これまでマレーシアの活用パターンについて述べてきたが、マレーシアで成功するためのポイントをもう1つだけ挙げておきたい。それは、他国に進出する上では当たり前の視点だが、「マレーシアの国民性を理解すること」である。
筆者が以前、ASEAN各国の消費者の購買行動を調べたとき、「ブランドに対する忠誠心が薄く、ほとんどの消費行動を商品の必要性と価格の妥当性によって判断するという傾向」が、ASEAN各国の中で最も顕著に表れたのがマレーシアだった。中華系マレーシア人の知人に言わせると、これはマレー系の特徴とのことだが、いずれにせよ彼らの多くは日本製品のブランドにではなく、必要性と妥当性にお金を払う傾向が強いことを理解する必要がある。
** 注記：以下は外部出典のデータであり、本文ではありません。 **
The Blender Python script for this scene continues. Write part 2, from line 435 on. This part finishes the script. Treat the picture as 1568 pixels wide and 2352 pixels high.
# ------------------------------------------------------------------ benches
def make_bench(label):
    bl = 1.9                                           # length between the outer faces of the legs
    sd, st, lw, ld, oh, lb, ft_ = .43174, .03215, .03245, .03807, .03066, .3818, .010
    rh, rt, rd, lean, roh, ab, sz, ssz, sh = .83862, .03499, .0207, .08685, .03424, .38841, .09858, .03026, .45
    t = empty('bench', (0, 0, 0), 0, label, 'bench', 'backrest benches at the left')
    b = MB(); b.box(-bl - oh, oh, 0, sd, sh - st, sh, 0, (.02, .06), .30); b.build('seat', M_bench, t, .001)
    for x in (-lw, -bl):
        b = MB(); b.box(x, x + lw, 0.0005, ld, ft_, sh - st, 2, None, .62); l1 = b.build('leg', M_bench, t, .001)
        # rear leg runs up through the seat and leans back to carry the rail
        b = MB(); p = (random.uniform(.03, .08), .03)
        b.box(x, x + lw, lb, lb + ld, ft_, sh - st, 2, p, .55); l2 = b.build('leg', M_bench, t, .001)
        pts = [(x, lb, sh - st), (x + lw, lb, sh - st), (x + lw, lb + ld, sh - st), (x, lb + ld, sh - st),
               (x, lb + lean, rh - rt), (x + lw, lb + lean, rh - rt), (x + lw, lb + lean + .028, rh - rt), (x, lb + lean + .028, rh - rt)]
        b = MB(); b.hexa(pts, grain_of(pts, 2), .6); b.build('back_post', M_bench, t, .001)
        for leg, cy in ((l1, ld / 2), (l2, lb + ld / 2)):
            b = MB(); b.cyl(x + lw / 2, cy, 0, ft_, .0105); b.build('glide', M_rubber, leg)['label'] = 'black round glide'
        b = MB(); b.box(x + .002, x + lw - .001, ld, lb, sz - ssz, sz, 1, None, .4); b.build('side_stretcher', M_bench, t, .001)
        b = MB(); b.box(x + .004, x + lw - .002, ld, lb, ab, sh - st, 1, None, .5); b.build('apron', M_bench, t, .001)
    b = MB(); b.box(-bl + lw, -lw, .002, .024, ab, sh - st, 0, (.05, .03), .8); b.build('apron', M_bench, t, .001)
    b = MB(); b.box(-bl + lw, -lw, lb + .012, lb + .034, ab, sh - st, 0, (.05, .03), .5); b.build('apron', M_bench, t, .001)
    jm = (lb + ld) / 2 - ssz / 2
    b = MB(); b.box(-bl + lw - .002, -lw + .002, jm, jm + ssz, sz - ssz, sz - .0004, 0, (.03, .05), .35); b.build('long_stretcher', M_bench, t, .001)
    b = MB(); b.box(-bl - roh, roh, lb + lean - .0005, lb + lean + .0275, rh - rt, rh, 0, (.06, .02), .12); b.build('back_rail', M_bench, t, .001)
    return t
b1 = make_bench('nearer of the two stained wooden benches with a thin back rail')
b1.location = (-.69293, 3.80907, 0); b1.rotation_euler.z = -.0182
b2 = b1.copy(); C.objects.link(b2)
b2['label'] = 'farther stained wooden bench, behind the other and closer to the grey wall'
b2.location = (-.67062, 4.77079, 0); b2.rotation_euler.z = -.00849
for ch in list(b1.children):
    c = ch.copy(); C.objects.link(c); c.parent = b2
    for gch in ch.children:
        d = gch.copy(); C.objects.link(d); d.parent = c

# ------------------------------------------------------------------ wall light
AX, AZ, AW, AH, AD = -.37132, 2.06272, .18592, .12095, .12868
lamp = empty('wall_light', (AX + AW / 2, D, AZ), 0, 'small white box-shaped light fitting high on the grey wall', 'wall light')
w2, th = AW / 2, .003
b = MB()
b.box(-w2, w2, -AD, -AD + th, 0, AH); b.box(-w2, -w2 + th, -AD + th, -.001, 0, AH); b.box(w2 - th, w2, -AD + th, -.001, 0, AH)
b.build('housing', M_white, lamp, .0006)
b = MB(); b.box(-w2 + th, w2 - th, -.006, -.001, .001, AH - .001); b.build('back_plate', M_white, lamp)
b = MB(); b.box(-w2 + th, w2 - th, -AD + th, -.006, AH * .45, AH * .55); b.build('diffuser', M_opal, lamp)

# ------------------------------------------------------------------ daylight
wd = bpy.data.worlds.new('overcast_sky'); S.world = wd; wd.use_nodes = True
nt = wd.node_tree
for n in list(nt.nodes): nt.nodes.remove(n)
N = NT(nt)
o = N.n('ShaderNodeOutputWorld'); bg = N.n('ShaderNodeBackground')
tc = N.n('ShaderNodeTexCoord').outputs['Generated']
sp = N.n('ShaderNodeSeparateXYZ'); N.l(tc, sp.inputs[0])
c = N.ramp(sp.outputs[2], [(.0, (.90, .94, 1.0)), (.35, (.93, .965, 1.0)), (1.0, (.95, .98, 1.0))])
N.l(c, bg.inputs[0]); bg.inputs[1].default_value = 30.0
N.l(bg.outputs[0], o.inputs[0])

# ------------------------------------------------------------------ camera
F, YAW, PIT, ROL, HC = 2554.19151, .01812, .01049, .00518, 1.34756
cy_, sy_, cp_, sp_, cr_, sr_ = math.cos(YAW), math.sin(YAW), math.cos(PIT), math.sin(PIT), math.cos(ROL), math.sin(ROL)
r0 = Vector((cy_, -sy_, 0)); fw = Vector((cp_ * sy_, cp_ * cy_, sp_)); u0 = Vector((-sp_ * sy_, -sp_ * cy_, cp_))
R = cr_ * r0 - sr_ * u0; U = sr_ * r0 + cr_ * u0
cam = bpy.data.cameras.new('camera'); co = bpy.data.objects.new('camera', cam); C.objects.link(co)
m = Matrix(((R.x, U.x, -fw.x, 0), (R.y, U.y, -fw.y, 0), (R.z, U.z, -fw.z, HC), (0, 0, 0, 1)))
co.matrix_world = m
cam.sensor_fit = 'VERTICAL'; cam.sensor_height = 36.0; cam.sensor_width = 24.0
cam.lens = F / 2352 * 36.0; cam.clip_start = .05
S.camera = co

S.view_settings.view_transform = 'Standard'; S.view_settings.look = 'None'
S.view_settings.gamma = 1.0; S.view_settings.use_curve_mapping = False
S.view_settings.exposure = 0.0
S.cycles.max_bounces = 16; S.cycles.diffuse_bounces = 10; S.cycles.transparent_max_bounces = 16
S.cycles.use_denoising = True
国民の多数派であるイスラム教の習慣を理解することも欠かせない。よく知られているところでは、現地で雇用する際には、お祈りの時間や場所の確保、断食に対する配慮が求められる。他にも、女性に握手を求めてはいけない、子供の頭をなでてはいけないなど、日本人の感覚からすると想像もつかない禁止事項があるため、現地に行く前にいま一度確認した方が良いだろう。
マレーシア市場への参入に際しては、地場メーカーをうまく活用することも選択肢の一つとして考慮すべきだろう。例えば、ダイハツはプロデュアと、マツダはベルマツモーターと提携しているし、東洋タイヤはシルバーストーンを買収することにより、マレーシア国内シェアの24%を手に入れた。マレーシア企業は他のASEAN諸国に比べてそれなりに成熟した状態にあり、慎重に調べることで信頼のおけるパートナーが見つかる可能性がある。
ちなみに、マレーシアの治安はかなり良いが、やはり日本とは異なることにも留意する必要がある。メーターを倒さないタクシーもいまだに多い。かつて、鉄が高騰していたころ、現地の大型スーパーマーケットでは鉄製の台車が何万台も盗まれていた。このように、日本では想像もつかないことが起こることもあり、現地のビジネス状況に応じてリスクを分析し、対策を講じておくことが重要だ。